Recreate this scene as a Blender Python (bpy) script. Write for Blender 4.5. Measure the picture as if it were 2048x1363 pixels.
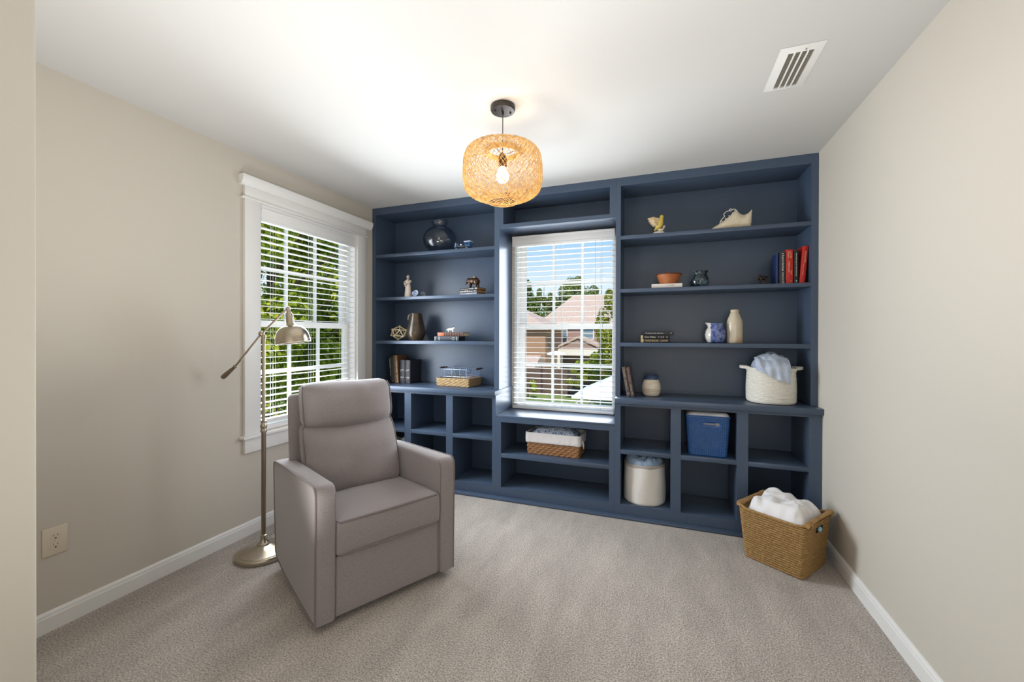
import bpy, bmesh, math, random
from mathutils import Vector, Matrix, noise
PI = math.pi
for o in list(bpy.data.objects):
    bpy.data.objects.remove(o)
SC = bpy.context.scene
COL = SC.collection

# ------------------------------------------------------------------ camera
F_PX, YAW, PITCH, ROLL, CY, CAM_H = 818.74, 0.35089, -0.003164, 0.002460, 672.2, 1.2878
cam_d = bpy.data.cameras.new('camera')
cam_d.sensor_width = 36.0
cam_d.lens = F_PX / 2048 * 36.0
cam_d.shift_y = -(681.5 - CY) / 2048
cam_d.clip_start = 0.02
cam_d.clip_end = 300
cam = bpy.data.objects.new('camera', cam_d)
COL.objects.link(cam)
cy_, sy_ = math.cos(YAW), math.sin(YAW)
fwd = Vector((-sy_, cy_, 0)); rgt = Vector((cy_, sy_, 0)); up = Vector((0, 0, 1))
cp, sp = math.cos(PITCH), math.sin(PITCH)
f2 = fwd * cp + up * sp; u2 = up * cp - fwd * sp
cr, sr = math.cos(ROLL), math.sin(ROLL)
r3 = rgt * cr + u2 * sr; u3 = u2 * cr - rgt * sr
M = Matrix.Identity(4)
for i in range(3):
    M[i][0] = r3[i]; M[i][1] = u3[i]; M[i][2] = -f2[i]
M[2][3] = CAM_H
cam.matrix_world = M
SC.camera = cam

# ------------------------------------------------------------------ world, sun, large lights, exposure
SC.view_settings.view_transform = 'Standard'
SC.view_settings.look = 'None'
SC.view_settings.exposure = 0.48
SC.view_settings.gamma = 1.0
SC.view_settings.use_curve_mapping = False
W = bpy.data.worlds.new('sky'); SC.world = W
W.use_nodes = True
nt = W.node_tree; nt.nodes.clear()
tc = nt.nodes.new('ShaderNodeTexCoord'); sx = nt.nodes.new('ShaderNodeSeparateXYZ')
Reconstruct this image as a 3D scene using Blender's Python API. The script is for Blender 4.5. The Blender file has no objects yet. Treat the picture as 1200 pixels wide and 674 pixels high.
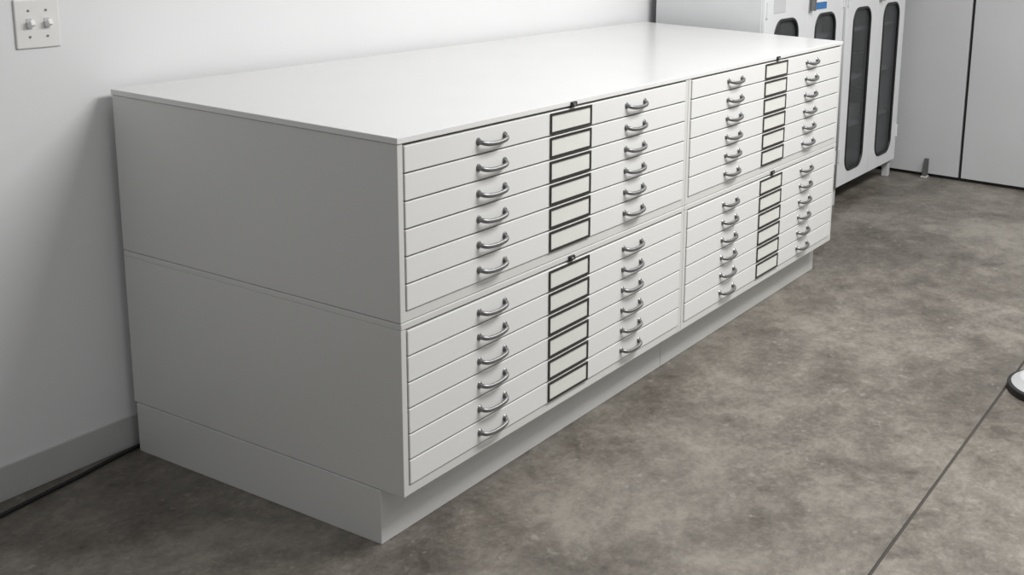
import bpy, bmesh, math
import numpy as np
from mathutils import Matrix, Vector

scene = bpy.context.scene
try:
    scene.view_settings.view_transform = 'Standard'
except Exception:
    pass
COL = scene.collection

# ---------------------------------------------------------------- materials
def new_mat(name):
    m = bpy.data.materials.new(name); m.use_nodes = True
    nt = m.node_tree
    return m, nt, nt.nodes['Principled BSDF']

def simple(name, col, rough=0.5, metal=0.0, spec=0.5, noise=0.03, nscale=8.0, bump=0.0, bscale=300):
    m, nt, b = new_mat(name)
    b.inputs['Roughness'].default_value = rough
    b.inputs['Metallic'].default_value = metal
    b.inputs['Specular IOR Level'].default_value = spec
    tc = nt.nodes.new('ShaderNodeTexCoord')
    n = nt.nodes.new('ShaderNodeTexNoise'); n.inputs['Scale'].default_value = nscale
    n.inputs['Detail'].default_value = 4
    nt.links.new(tc.outputs['Object'], n.inputs['Vector'])
    r = nt.nodes.new('ShaderNodeValToRGB')
    r.color_ramp.elements[0].position = .3; r.color_ramp.elements[1].position = .7
    r.color_ramp.elements[0].color = tuple(c*(1-noise) for c in col)+(1,)
    r.color_ramp.elements[1].color = tuple(min(1, c*(1+noise)) for c in col)+(1,)
    nt.links.new(n.outputs['Fac'], r.inputs['Fac'])
    nt.links.new(r.outputs['Color'], b.inputs['Base Color'])
    if bump:
        n2 = nt.nodes.new('ShaderNodeTexNoise'); n2.inputs['Scale'].default_value = bscale
        nt.links.new(tc.outputs['Object'], n2.inputs['Vector'])
        bp = nt.nodes.new('ShaderNodeBump'); bp.inputs['Strength'].default_value = bump
        bp.inputs['Distance'].default_value = .001
        nt.links.new(n2.outputs['Fac'], bp.inputs['Height'])
        nt.links.new(bp.outputs['Normal'], b.inputs['Normal'])
    return m

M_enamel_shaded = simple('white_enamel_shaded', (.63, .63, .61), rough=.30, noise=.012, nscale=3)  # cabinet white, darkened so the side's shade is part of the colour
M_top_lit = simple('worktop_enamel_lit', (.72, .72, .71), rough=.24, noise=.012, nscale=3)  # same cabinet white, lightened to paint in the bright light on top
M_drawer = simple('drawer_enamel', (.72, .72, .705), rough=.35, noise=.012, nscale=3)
M_gap = simple('shadow_gap_steel', (.08, .08, .08), rough=.8)
M_handle = simple('handle_steel', (.25, .25, .25), rough=.38, metal=.85)
M_bronze = simple('label_frame_bronze', (.04, .038, .033), rough=.45, metal=.3)
M_paper = simple('label_card', (.68, .68, .64), rough=.7, noise=.03, nscale=20)
M_black = simple('black_plastic', (.012, .012, .012), rough=.45)
M_chrome = simple('lock_steel', (.5, .5, .5), rough=.25, metal=1)
M_wall = simple('wall_paint', (.78, .78, .785), rough=.75, noise=.02, nscale=1.2, bump=.15, bscale=120)
M_far = simple('grey_panel', (.53, .54, .545), rough=.55, noise=.03, nscale=2)
M_base = simple('baseboard_vinyl', (.50, .50, .495), rough=.5, noise=.03)
M_locker = simple('locker_enamel', (.68, .69, .70), rough=.4, noise=.015)
M_inside = simple('cabinet_interior', (.40, .41, .42), rough=.6)
M_plate = simple('switch_plate_plastic', (.80, .79, .77), rough=.35, noise=.01)
M_toggle = simple('toggle_plastic', (.86, .85, .82), rough=.3, noise=.01)
M_blue = simple('blue_sticker', (.03, .16, .42), rough=.5)

def glass_mat():
    m, nt, b = new_mat('smoked_glass')
    b.inputs['Base Color'].default_value = (.085, .088, .09, 1)
    b.inputs['Roughness'].default_value = .2
    tr = nt.nodes.new('ShaderNodeBsdfTransparent'); tr.inputs['Color'].default_value = (.85, .87, .88, 1)
    mx = nt.nodes.new('ShaderNodeMixShader'); mx.inputs['Fac'].default_value = .4
    out = nt.nodes['Material Output']
    nt.links.new(b.outputs[0], mx.inputs[2]); nt.links.new(tr.outputs[0], mx.inputs[1])
    nt.links.new(mx.outputs[0], out.inputs['Surface'])
    return m
M_glass = glass_mat()

def concrete(name, gain):
    m, nt, b = new_mat(name)
    tc = nt.nodes.new('ShaderNodeTexCoord')
    def noise(scale, detail, rough=.6, dist=0.0):
        n = nt.nodes.new('ShaderNodeTexNoise')
        n.inputs['Scale'].default_value = scale; n.inputs['Detail'].default_value = detail
        n.inputs['Roughness'].default_value = rough; n.inputs['Distortion'].default_value = dist
        nt.links.new(tc.outputs['Object'], n.inputs['Vector']); return n
    n0 = noise(.8, 3, .5, .3)
    n1 = noise(2.4, 10, .72, .3); n2 = noise(9.0, 10, .78, .2); n3 = noise(55, 6, .85)
    def mth(op, a, bb):
        x = nt.nodes.new('ShaderNodeMath'); x.operation = op
        for i, v in enumerate((a, bb)):
            if isinstance(v, (int, float)): x.inputs[i].default_value = v
            else: nt.links.new(v, x.inputs[i])
        return x.outputs[0]
    s = mth('ADD', mth('MULTIPLY', n1.outputs['Fac'], .32), mth('MULTIPLY', n2.outputs['Fac'], .30))
    s = mth('ADD', s, mth('MULTIPLY', n3.outputs['Fac'], .18))
    s = mth('ADD', s, mth('MULTIPLY', n0.outputs['Fac'], .20))
    r = nt.nodes.new('ShaderNodeValToRGB'); cr = r.color_ramp
    g = lambda c: tuple(v*gain for v in c)+(1,)
    cr.elements[0].position = .42; cr.elements[0].color = g((.072, .061, .049))
    cr.elements[1].position = .585; cr.elements[1].color = g((.270, .247, .213))
    e = cr.elements.new(.5); e.color = g((.152, .136, .115))
    nt.links.new(s, r.inputs['Fac'])
    n4 = noise(26, 4, .65); sc = nt.nodes.new('ShaderNodeMapRange')
    sc.inputs['From Min'].default_value = .62; sc.inputs['From Max'].default_value = .72; sc.inputs['To Max'].default_value = .4
    nt.links.new(n4.outputs['Fac'], sc.inputs['Value'])
    mx = nt.nodes.new('ShaderNodeMixRGB'); mx.inputs['Color2'].default_value = (.36, .34, .305, 1)
    nt.links.new(sc.outputs[0], mx.inputs['Fac']); nt.links.new(r.outputs['Color'], mx.inputs['Color1'])
    nt.links.new(mx.outputs['Color'], b.inputs['Base Color'])
    rr = nt.nodes.new('ShaderNodeMapRange')
    rr.inputs['To Min'].default_value = .28; rr.inputs['To Max'].default_value = .58
    nt.links.new(n2.outputs['Fac'], rr.inputs['Value']); nt.links.new(rr.outputs[0], b.inputs['Roughness'])
    bp = nt.nodes.new('ShaderNodeBump'); bp.inputs['Strength'].default_value = .2; bp.inputs['Distance'].default_value = .004
    nt.links.new(n3.outputs['Fac'], bp.inputs['Height']); nt.links.new(bp.outputs['Normal'], b.inputs['Normal'])
    return m
M_floor = concrete('stained_concrete', .93)
M_floor2 = concrete('stained_concrete_pale_pour', 1.15)
M_joint = simple('joint_filler', (.05, .043, .036), rough=.8)

# ---------------------------------------------------------------- helpers
def empty(name, loc=(0, 0, 0)):
    e = bpy.data.objects.new(name, None); e.location = loc; e.empty_display_size = .1
    COL.objects.link(e); return e

def link(name, me, mat=None, parent=None, loc=(0, 0, 0)):
    o = bpy.data.objects.new(name, me); COL.objects.link(o)
    if mat and not me.materials: me.materials.append(mat)
    o.location = loc
    if parent:
        o.parent = parent
        o.location = Vector(loc) - parent.location
    return o

def box(name, x0, x1, y0, y1, z0, z1, mat, parent=None, bevel=0.0, seg=2):
    bm = bmesh.new(); bmesh.ops.create_cube(bm, size=1)
    c = Vector(((x0+x1)/2, (y0+y1)/2, (z0+z1)/2)); d = (x1-x0, y1-y0, z1-z0)
    for v in bm.verts: v.co = Vector((v.co.x*d[0], v.co.y*d[1], v.co.z*d[2]))
    if bevel:
        bmesh.ops.bevel(bm, geom=bm.edges[:], offset=bevel, segments=seg, affect='EDGES', profile=.5)
    me = bpy.data.meshes.new(name); bm.to_mesh(me); bm.free()
    return link(name, me, mat, parent, c)

def cyl(name, loc, r1, r2, h, mat, parent=None, seg=48, bevel=0.0):
    bm = bmesh.new()
    bmesh.ops.create_cone(bm, cap_ends=True, segments=seg, radius1=r1, radius2=r2, depth=h)
    if bevel:
        es = [e for e in bm.edges if abs(e.verts[0].co.z-e.verts[1].co.z) < 1e-6]
        bmesh.ops.bevel(bm, geom=es, offset=bevel, segments=3, affect='EDGES', profile=.5)
    me = bpy.data.meshes.new(name); bm.to_mesh(me); bm.free()
    return link(name, me, mat, parent, loc)

def curve_mesh(name, splines, mode='3D', bevel=0.0, extrude=0.0, cyclic=False, res=3, kind='POLY'):
    cu = bpy.data.curves.new(name, 'CURVE'); cu.dimensions = mode
    if mode == '2D': cu.fill_mode = 'BOTH'
    cu.bevel_depth = bevel; cu.bevel_resolution = res; cu.extrude = extrude; cu.use_fill_caps = True
    for pts in splines:
        sp = cu.splines.new(kind); sp.points.add(len(pts)-1)
        for p, q in zip(sp.points, pts): p.co = (*q, 1)
        sp.use_cyclic_u = cyclic
        if kind == 'NURBS': sp.order_u = 4; sp.use_endpoint_u = True; sp.resolution_u = 8
    ob = bpy.data.objects.new(name, cu); COL.objects.link(ob)
    bpy.context.view_layer.update()
    me = bpy.data.meshes.new_from_object(ob.evaluated_get(bpy.context.evaluated_depsgraph_get()))
    bpy.data.objects.remove(ob)
    me.name = name
    return me

def smooth(me):
    for p in me.polygons: p.use_smooth = True

def rrect(cx, cz, w, h, r, n=8):
    pts = []
    for (sx, sz, a0) in ((1, 1, 0), (-1, 1, 90), (-1, -1, 180), (1, -1, 270)):
        for i in range(n+1):
            a = math.radians(a0 + 90*i/n)
            pts.append((cx+sx*(w/2-r)+r*math.cos(a), cz+sz*(h/2-r)+r*math.sin(a), 0))
    return pts

def frame_mesh(name, w, h, t, d):
    bm = bmesh.new()
    for (x0, x1, z0, z1) in ((-w/2, w/2, h/2-t, h/2), (-w/2, w/2, -h/2, -h/2+t),
                             (-w/2, -w/2+t, -h/2+t, h/2-t), (w/2-t, w/2, -h/2+t, h/2-t)):
        r = bmesh.ops.create_cube(bm, size=1)
        for v in r['verts']:
            v.co = Vector(((x0+x1)/2+v.co.x*(x1-x0), -d/2+v.co.y*d, (z0+z1)/2+v.co.z*(z1-z0)))
    me = bpy.data.meshes.new(name); bm.to_mesh(me); bm.free(); return me

# ---------------------------------------------------------------- room
WY = 1.085      # back wall surface
FX = 4.95       # far wall surface
JY = -1.055     # floor control joint
box('floor', -4.5, FX+.15, JY+.005, WY+.15, -.1, 0, M_floor)
box('floor.001', -4.5, FX+.15, -5.5, JY-.005, -.1, 0, M_floor2)
box('trim_1', -4.5, FX+.15, JY-.005, JY+.005, -.1, -.003, M_joint)
box('wall_back', -4.5, FX+.15, WY, WY+.12, 0, 3.1, M_wall)
fw = empty('wall_far', (FX, 0, 0))
box('backing', FX+.02, FX+.12, -5.5, WY, 0, 3.1, M_black, fw)
box('panel_1', FX, FX+.03, .036, WY, .022, 3.1, M_far, fw, .002)
box('panel_2', FX, FX+.03, -1.25, .016, .022, 3.1, M_far, fw, .002)
box('panel_3', FX, FX+.03, -5.5, -1.27, .022, 3.1, M_far, fw, .002)
box('baseboard_back', -4.5, 2.7, WY-.007, WY, 0, .098, M_base, None, .002)
ds = empty('door_stop', (FX-.03, .245, 0))
box('foot', FX-.055, FX-.002, .225, .265, 0, .012, M_base, ds, .003)
bm = bmesh.new()
vs = [bm.verts.new(p) for p in ((FX-.05, .232, .012), (FX-.002, .232, .012), (FX-.002, .232, .12), (FX-.016, .232, .12),
                                (FX-.05, .258, .012), (FX-.002, .258, .012), (FX-.002, .258, .12), (FX-.016, .258, .12))]
for f in ((0, 1, 2, 3), (7, 6, 5, 4), (0, 4, 5, 1), (1, 5, 6, 2), (2, 6, 7, 3), (3, 7, 4, 0)): bm.faces.new([vs[i] for i in f])
bmesh.ops.recalc_face_normals(bm, faces=bm.faces)
me = bpy.data.meshes.new('bracket'); bm.to_mesh(me); bm.free()
o = link('bracket', me, M_gap, ds); o.location = -ds.location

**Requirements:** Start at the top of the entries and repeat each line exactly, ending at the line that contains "COL = SC.collection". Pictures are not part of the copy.

**Output for this exercise:**
Recreate this scene as a Blender Python (bpy) script. Write for Blender 4.5. Measure the picture as if it were 2048x1363 pixels.
import bpy, bmesh, math, random
from mathutils import Vector, Matrix, noise
PI = math.pi
for o in list(bpy.data.objects):
    bpy.data.objects.remove(o)
SC = bpy.context.scene
COL = SC.collection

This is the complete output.